Would you print the material exactly, starting at its first line and ending at the line holding "-0.15]], 12), M.nickel)"?
########################################
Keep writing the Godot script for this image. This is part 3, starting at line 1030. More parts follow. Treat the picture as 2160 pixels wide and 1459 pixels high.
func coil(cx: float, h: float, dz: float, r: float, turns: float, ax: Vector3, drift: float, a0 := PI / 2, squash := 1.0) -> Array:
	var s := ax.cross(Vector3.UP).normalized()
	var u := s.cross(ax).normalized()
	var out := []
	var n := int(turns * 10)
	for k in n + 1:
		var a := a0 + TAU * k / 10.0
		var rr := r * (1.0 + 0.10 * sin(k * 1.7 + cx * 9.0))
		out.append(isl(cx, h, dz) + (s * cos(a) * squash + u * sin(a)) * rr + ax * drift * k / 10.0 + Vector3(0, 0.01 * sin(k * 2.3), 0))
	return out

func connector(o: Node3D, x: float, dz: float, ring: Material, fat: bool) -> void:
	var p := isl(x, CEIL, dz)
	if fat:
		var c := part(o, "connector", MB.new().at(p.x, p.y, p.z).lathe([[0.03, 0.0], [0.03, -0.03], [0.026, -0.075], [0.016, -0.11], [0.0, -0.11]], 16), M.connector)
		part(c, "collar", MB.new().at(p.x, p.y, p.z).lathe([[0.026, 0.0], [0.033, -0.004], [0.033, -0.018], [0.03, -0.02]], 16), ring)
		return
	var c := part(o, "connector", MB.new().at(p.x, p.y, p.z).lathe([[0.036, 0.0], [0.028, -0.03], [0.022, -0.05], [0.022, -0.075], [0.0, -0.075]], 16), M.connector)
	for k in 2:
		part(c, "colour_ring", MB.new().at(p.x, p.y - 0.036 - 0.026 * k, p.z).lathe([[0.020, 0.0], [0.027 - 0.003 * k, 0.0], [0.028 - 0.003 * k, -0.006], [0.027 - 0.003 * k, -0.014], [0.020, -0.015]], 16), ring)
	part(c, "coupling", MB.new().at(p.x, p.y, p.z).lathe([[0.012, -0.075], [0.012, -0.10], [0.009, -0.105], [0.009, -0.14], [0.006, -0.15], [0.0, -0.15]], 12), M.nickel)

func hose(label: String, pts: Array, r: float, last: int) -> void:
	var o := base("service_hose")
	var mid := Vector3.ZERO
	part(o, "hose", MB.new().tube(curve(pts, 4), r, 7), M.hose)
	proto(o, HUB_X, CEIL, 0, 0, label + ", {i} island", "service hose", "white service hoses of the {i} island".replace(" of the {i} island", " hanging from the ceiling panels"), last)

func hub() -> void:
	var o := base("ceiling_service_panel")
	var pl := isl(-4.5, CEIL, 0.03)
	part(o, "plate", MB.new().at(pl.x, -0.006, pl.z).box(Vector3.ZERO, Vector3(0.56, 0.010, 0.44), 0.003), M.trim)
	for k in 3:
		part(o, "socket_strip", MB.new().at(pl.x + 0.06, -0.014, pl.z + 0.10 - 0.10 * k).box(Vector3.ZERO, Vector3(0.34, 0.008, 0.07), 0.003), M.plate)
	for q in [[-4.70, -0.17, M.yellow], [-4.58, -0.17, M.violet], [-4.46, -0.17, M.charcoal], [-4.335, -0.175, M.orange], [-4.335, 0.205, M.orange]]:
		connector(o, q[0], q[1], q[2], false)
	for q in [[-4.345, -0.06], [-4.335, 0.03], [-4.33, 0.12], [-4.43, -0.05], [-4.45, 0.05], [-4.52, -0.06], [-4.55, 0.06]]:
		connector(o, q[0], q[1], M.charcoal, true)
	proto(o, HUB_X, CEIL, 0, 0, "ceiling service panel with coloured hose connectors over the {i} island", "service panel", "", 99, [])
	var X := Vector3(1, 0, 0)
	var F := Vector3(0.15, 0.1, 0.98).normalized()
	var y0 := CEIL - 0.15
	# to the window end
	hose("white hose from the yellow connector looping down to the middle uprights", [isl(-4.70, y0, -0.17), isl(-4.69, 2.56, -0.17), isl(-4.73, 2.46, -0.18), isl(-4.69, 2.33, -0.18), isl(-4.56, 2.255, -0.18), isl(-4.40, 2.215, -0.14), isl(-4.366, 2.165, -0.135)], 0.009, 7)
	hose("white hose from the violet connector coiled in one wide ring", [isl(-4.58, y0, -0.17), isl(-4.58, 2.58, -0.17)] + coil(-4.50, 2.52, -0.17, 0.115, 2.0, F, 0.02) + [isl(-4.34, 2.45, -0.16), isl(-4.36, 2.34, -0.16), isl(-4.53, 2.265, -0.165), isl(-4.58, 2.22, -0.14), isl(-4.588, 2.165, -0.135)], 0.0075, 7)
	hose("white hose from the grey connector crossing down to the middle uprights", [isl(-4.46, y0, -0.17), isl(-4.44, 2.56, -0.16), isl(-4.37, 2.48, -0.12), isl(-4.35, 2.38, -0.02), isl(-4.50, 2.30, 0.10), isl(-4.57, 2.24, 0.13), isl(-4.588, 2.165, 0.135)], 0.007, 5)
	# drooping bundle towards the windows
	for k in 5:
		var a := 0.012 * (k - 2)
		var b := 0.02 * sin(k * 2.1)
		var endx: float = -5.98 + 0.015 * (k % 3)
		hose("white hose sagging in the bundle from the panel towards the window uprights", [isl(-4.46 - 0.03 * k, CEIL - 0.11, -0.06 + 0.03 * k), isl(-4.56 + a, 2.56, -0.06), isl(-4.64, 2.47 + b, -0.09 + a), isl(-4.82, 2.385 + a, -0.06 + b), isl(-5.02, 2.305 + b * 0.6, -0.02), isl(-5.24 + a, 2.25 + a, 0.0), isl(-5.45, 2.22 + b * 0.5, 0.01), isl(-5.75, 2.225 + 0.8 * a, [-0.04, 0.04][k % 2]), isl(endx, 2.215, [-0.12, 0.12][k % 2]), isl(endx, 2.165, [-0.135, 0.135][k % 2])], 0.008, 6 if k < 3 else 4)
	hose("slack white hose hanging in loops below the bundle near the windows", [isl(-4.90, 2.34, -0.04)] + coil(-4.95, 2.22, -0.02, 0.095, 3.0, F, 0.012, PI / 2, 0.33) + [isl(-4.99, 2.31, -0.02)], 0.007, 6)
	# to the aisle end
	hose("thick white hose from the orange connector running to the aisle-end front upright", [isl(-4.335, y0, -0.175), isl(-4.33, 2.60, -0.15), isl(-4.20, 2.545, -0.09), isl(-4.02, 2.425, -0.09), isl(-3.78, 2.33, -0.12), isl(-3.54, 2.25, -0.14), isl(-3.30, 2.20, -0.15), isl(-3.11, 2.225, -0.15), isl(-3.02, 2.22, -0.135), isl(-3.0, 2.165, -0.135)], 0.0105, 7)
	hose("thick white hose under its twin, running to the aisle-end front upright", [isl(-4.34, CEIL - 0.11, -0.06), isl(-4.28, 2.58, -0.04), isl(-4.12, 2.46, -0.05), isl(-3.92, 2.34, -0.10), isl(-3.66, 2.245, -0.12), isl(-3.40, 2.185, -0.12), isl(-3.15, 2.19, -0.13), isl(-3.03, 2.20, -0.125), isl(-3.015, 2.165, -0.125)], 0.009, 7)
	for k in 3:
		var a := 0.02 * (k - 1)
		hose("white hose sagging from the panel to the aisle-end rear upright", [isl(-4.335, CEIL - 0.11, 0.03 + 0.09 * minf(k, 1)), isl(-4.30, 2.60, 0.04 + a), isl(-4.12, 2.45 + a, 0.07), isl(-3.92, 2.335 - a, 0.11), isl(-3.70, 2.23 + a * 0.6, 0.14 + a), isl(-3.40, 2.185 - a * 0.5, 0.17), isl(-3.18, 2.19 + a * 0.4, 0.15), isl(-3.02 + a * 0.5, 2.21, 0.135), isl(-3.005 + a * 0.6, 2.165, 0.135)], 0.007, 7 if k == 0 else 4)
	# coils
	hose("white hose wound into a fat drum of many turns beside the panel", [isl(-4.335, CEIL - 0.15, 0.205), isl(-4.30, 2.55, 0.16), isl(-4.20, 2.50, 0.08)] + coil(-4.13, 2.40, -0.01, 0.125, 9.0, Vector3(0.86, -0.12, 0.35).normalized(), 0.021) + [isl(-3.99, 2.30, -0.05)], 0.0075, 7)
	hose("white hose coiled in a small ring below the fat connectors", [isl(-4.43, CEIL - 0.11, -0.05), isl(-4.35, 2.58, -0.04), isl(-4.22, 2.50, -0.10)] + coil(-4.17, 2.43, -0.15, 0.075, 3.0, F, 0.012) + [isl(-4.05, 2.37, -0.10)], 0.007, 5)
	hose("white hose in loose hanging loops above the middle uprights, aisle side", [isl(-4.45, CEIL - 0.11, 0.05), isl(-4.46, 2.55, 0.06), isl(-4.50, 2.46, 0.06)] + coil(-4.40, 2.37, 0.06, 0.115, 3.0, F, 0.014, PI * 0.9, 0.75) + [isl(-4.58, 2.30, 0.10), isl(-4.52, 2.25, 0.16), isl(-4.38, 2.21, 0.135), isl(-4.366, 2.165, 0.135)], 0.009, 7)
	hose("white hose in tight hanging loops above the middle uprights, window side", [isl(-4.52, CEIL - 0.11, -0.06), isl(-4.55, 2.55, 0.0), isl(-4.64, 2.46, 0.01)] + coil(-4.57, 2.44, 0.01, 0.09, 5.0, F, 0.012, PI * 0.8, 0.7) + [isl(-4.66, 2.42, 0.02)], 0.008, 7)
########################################
◆ Written response ◆
Keep writing the Godot script for this image. This is part 3, starting at line 1030. More parts follow. Treat the picture as 2160 pixels wide and 1459 pixels high.
func coil(cx: float, h: float, dz: float, r: float, turns: float, ax: Vector3, drift: float, a0 := PI / 2, squash := 1.0) -> Array:
	var s := ax.cross(Vector3.UP).normalized()
	var u := s.cross(ax).normalized()
	var out := []
	var n := int(turns * 10)
	for k in n + 1:
		var a := a0 + TAU * k / 10.0
		var rr := r * (1.0 + 0.10 * sin(k * 1.7 + cx * 9.0))
		out.append(isl(cx, h, dz) + (s * cos(a) * squash + u * sin(a)) * rr + ax * drift * k / 10.0 + Vector3(0, 0.01 * sin(k * 2.3), 0))
	return out

func connector(o: Node3D, x: float, dz: float, ring: Material, fat: bool) -> void:
	var p := isl(x, CEIL, dz)
	if fat:
		var c := part(o, "connector", MB.new().at(p.x, p.y, p.z).lathe([[0.03, 0.0], [0.03, -0.03], [0.026, -0.075], [0.016, -0.11], [0.0, -0.11]], 16), M.connector)
		part(c, "collar", MB.new().at(p.x, p.y, p.z).lathe([[0.026, 0.0], [0.033, -0.004], [0.033, -0.018], [0.03, -0.02]], 16), ring)
		return
	var c := part(o, "connector", MB.new().at(p.x, p.y, p.z).lathe([[0.036, 0.0], [0.028, -0.03], [0.022, -0.05], [0.022, -0.075], [0.0, -0.075]], 16), M.connector)
	for k in 2:
		part(c, "colour_ring", MB.new().at(p.x, p.y - 0.036 - 0.026 * k, p.z).lathe([[0.020, 0.0], [0.027 - 0.003 * k, 0.0], [0.028 - 0.003 * k, -0.006], [0.027 - 0.003 * k, -0.014], [0.020, -0.015]], 16), ring)
	part(c, "coupling", MB.new().at(p.x, p.y, p.z).lathe([[0.012, -0.075], [0.012, -0.10], [0.009, -0.105], [0.009, -0.14], [0.006, -0.15], [0.0, -0.15]], 12), M.nickel)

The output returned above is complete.